------ PROVIDED DATA
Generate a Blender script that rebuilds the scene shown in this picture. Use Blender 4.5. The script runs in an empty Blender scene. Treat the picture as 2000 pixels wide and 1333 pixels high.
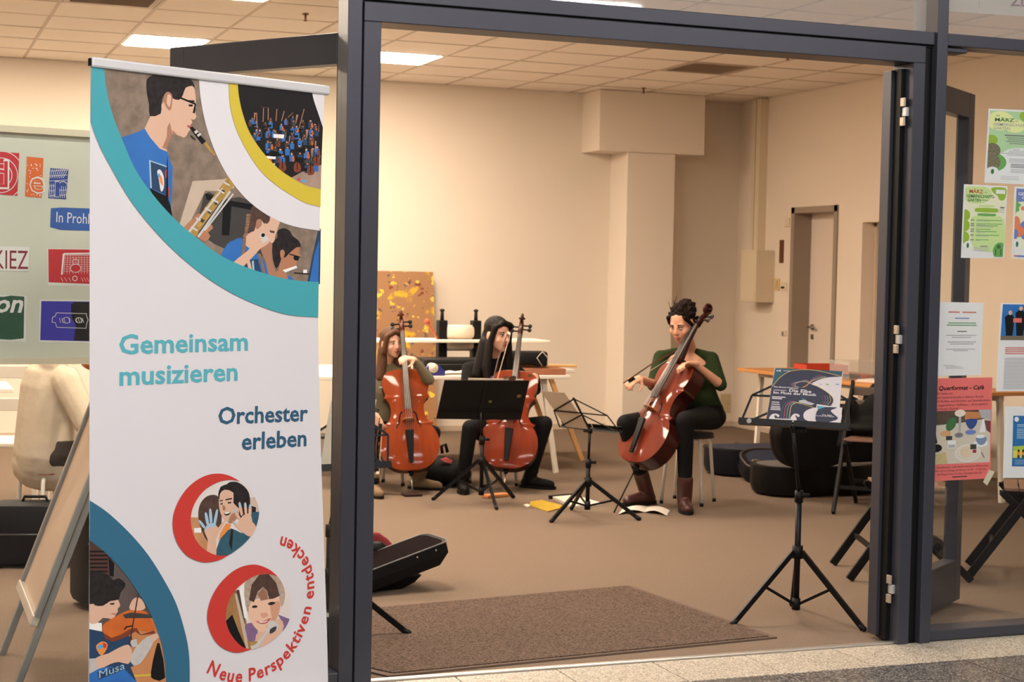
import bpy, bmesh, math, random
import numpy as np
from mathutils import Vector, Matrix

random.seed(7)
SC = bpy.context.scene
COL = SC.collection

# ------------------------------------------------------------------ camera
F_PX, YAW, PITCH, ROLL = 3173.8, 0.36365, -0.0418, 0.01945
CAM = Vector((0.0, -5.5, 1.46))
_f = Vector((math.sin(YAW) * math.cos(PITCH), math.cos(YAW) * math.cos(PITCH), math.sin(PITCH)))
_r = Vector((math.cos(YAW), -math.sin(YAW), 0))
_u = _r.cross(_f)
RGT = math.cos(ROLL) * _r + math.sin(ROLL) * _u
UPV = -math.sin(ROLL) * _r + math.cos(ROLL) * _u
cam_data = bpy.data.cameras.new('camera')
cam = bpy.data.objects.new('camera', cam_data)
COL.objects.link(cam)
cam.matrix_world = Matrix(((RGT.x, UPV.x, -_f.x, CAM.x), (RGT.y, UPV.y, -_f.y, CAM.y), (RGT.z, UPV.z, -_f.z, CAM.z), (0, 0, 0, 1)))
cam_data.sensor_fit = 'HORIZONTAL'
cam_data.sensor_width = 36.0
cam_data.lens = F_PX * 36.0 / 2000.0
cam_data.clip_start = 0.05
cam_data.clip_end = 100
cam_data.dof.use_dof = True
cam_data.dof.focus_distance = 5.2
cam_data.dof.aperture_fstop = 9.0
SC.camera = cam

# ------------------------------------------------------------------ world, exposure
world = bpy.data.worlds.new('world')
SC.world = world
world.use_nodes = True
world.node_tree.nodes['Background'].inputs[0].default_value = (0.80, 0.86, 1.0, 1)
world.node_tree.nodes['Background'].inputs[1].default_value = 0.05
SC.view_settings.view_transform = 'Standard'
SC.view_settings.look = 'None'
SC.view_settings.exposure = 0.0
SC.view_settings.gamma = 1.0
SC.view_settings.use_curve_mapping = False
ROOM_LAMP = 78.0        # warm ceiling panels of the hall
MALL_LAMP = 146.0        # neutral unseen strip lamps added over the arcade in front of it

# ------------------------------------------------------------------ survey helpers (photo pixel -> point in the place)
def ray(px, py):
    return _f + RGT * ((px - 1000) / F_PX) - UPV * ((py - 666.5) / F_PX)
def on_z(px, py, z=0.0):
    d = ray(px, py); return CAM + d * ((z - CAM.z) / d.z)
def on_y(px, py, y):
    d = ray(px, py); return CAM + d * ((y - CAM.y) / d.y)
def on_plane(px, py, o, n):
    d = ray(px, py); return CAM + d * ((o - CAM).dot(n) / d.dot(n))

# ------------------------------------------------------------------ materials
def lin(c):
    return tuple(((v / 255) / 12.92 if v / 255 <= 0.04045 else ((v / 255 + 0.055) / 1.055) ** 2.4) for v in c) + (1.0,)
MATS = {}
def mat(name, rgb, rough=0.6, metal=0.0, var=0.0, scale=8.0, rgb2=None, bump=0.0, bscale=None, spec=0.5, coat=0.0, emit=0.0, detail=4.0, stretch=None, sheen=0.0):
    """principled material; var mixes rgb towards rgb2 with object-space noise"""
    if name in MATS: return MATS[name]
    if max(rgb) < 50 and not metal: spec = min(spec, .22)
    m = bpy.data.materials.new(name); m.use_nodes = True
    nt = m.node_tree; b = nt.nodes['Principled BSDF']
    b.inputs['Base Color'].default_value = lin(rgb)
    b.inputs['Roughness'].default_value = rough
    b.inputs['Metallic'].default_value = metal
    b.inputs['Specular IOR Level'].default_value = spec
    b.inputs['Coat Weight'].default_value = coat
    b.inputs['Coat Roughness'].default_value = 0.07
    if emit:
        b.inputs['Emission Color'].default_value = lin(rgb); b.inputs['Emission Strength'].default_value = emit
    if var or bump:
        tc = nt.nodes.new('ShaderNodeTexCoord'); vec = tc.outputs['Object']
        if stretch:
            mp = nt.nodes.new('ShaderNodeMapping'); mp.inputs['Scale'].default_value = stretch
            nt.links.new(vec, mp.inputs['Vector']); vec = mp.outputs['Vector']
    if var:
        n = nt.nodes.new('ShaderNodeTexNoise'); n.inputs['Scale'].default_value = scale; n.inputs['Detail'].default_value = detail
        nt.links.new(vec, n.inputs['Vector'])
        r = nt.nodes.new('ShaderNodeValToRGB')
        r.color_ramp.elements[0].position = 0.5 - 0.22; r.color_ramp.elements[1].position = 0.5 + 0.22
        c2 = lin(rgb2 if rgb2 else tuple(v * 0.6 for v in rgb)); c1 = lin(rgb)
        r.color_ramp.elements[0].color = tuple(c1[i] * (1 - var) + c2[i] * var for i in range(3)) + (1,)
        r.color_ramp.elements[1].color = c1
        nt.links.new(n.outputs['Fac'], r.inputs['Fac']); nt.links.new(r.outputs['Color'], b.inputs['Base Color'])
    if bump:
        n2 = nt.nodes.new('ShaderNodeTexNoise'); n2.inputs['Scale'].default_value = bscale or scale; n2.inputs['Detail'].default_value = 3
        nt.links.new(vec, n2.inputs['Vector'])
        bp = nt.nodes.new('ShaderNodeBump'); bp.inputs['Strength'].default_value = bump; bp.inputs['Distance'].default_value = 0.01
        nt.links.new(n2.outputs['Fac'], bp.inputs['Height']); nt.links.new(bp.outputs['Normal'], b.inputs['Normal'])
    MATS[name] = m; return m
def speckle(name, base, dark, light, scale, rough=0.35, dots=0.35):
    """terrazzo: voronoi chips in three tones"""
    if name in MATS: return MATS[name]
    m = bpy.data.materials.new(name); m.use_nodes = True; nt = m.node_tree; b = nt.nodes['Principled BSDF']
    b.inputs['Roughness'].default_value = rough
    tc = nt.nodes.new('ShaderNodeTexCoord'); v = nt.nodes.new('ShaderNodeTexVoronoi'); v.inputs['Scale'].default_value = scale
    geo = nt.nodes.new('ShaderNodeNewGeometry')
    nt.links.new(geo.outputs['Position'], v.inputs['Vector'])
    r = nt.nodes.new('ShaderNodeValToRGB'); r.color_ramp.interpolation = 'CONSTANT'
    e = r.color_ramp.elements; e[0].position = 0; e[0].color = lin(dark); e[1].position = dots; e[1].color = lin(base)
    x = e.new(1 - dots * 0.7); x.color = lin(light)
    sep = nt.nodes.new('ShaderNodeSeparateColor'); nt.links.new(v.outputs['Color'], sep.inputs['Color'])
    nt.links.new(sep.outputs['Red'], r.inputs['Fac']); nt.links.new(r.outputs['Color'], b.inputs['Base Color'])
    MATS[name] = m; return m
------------
§ REQUIREMENT: Leave out the pictures and retype every line above exactly.

§ OUTPUT OF THE EXERCISE:
Generate a Blender script that rebuilds the scene shown in this picture. Use Blender 4.5. The script runs in an empty Blender scene. Treat the picture as 2000 pixels wide and 1333 pixels high.
import bpy, bmesh, math, random
import numpy as np
from mathutils import Vector, Matrix

random.seed(7)
SC = bpy.context.scene
COL = SC.collection

# ------------------------------------------------------------------ camera
F_PX, YAW, PITCH, ROLL = 3173.8, 0.36365, -0.0418, 0.01945
CAM = Vector((0.0, -5.5, 1.46))
_f = Vector((math.sin(YAW) * math.cos(PITCH), math.cos(YAW) * math.cos(PITCH), math.sin(PITCH)))
_r = Vector((math.cos(YAW), -math.sin(YAW), 0))
_u = _r.cross(_f)
RGT = math.cos(ROLL) * _r + math.sin(ROLL) * _u
UPV = -math.sin(ROLL) * _r + math.cos(ROLL) * _u
cam_data = bpy.data.cameras.new('camera')
cam = bpy.data.objects.new('camera', cam_data)
COL.objects.link(cam)
cam.matrix_world = Matrix(((RGT.x, UPV.x, -_f.x, CAM.x), (RGT.y, UPV.y, -_f.y, CAM.y), (RGT.z, UPV.z, -_f.z, CAM.z), (0, 0, 0, 1)))
cam_data.sensor_fit = 'HORIZONTAL'
cam_data.sensor_width = 36.0
cam_data.lens = F_PX * 36.0 / 2000.0
cam_data.clip_start = 0.05
cam_data.clip_end = 100
cam_data.dof.use_dof = True
cam_data.dof.focus_distance = 5.2
cam_data.dof.aperture_fstop = 9.0
SC.camera = cam

# ------------------------------------------------------------------ world, exposure
world = bpy.data.worlds.new('world')
SC.world = world
world.use_nodes = True
world.node_tree.nodes['Background'].inputs[0].default_value = (0.80, 0.86, 1.0, 1)
world.node_tree.nodes['Background'].inputs[1].default_value = 0.05
SC.view_settings.view_transform = 'Standard'
SC.view_settings.look = 'None'
SC.view_settings.exposure = 0.0
SC.view_settings.gamma = 1.0
SC.view_settings.use_curve_mapping = False
ROOM_LAMP = 78.0        # warm ceiling panels of the hall
MALL_LAMP = 146.0        # neutral unseen strip lamps added over the arcade in front of it

# ------------------------------------------------------------------ survey helpers (photo pixel -> point in the place)
def ray(px, py):
    return _f + RGT * ((px - 1000) / F_PX) - UPV * ((py - 666.5) / F_PX)
def on_z(px, py, z=0.0):
    d = ray(px, py); return CAM + d * ((z - CAM.z) / d.z)
def on_y(px, py, y):
    d = ray(px, py); return CAM + d * ((y - CAM.y) / d.y)
def on_plane(px, py, o, n):
    d = ray(px, py); return CAM + d * ((o - CAM).dot(n) / d.dot(n))

# ------------------------------------------------------------------ materials
def lin(c):
    return tuple(((v / 255) / 12.92 if v / 255 <= 0.04045 else ((v / 255 + 0.055) / 1.055) ** 2.4) for v in c) + (1.0,)
MATS = {}
def mat(name, rgb, rough=0.6, metal=0.0, var=0.0, scale=8.0, rgb2=None, bump=0.0, bscale=None, spec=0.5, coat=0.0, emit=0.0, detail=4.0, stretch=None, sheen=0.0):
    """principled material; var mixes rgb towards rgb2 with object-space noise"""
    if name in MATS: return MATS[name]
    if max(rgb) < 50 and not metal: spec = min(spec, .22)
    m = bpy.data.materials.new(name); m.use_nodes = True
    nt = m.node_tree; b = nt.nodes['Principled BSDF']
    b.inputs['Base Color'].default_value = lin(rgb)
    b.inputs['Roughness'].default_value = rough
    b.inputs['Metallic'].default_value = metal
    b.inputs['Specular IOR Level'].default_value = spec
    b.inputs['Coat Weight'].default_value = coat
    b.inputs['Coat Roughness'].default_value = 0.07
    if emit:
        b.inputs['Emission Color'].default_value = lin(rgb); b.inputs['Emission Strength'].default_value = emit
    if var or bump:
        tc = nt.nodes.new('ShaderNodeTexCoord'); vec = tc.outputs['Object']
        if stretch:
            mp = nt.nodes.new('ShaderNodeMapping'); mp.inputs['Scale'].default_value = stretch
            nt.links.new(vec, mp.inputs['Vector']); vec = mp.outputs['Vector']
    if var:
        n = nt.nodes.new('ShaderNodeTexNoise'); n.inputs['Scale'].default_value = scale; n.inputs['Detail'].default_value = detail
        nt.links.new(vec, n.inputs['Vector'])
        r = nt.nodes.new('ShaderNodeValToRGB')
        r.color_ramp.elements[0].position = 0.5 - 0.22; r.color_ramp.elements[1].position = 0.5 + 0.22
        c2 = lin(rgb2 if rgb2 else tuple(v * 0.6 for v in rgb)); c1 = lin(rgb)
        r.color_ramp.elements[0].color = tuple(c1[i] * (1 - var) + c2[i] * var for i in range(3)) + (1,)
        r.color_ramp.elements[1].color = c1
        nt.links.new(n.outputs['Fac'], r.inputs['Fac']); nt.links.new(r.outputs['Color'], b.inputs['Base Color'])
    if bump:
        n2 = nt.nodes.new('ShaderNodeTexNoise'); n2.inputs['Scale'].default_value = bscale or scale; n2.inputs['Detail'].default_value = 3
        nt.links.new(vec, n2.inputs['Vector'])
        bp = nt.nodes.new('ShaderNodeBump'); bp.inputs['Strength'].default_value = bump; bp.inputs['Distance'].default_value = 0.01
        nt.links.new(n2.outputs['Fac'], bp.inputs['Height']); nt.links.new(bp.outputs['Normal'], b.inputs['Normal'])
    MATS[name] = m; return m
def speckle(name, base, dark, light, scale, rough=0.35, dots=0.35):
    """terrazzo: voronoi chips in three tones"""
    if name in MATS: return MATS[name]
    m = bpy.data.materials.new(name); m.use_nodes = True; nt = m.node_tree; b = nt.nodes['Principled BSDF']
    b.inputs['Roughness'].default_value = rough
    tc = nt.nodes.new('ShaderNodeTexCoord'); v = nt.nodes.new('ShaderNodeTexVoronoi'); v.inputs['Scale'].default_value = scale
    geo = nt.nodes.new('ShaderNodeNewGeometry')
    nt.links.new(geo.outputs['Position'], v.inputs['Vector'])
    r = nt.nodes.new('ShaderNodeValToRGB'); r.color_ramp.interpolation = 'CONSTANT'
    e = r.color_ramp.elements; e[0].position = 0; e[0].color = lin(dark); e[1].position = dots; e[1].color = lin(base)
    x = e.new(1 - dots * 0.7); x.color = lin(light)
    sep = nt.nodes.new('ShaderNodeSeparateColor'); nt.links.new(v.outputs['Color'], sep.inputs['Color'])
    nt.links.new(sep.outputs['Red'], r.inputs['Fac']); nt.links.new(r.outputs['Color'], b.inputs['Base Color'])
    MATS[name] = m; return m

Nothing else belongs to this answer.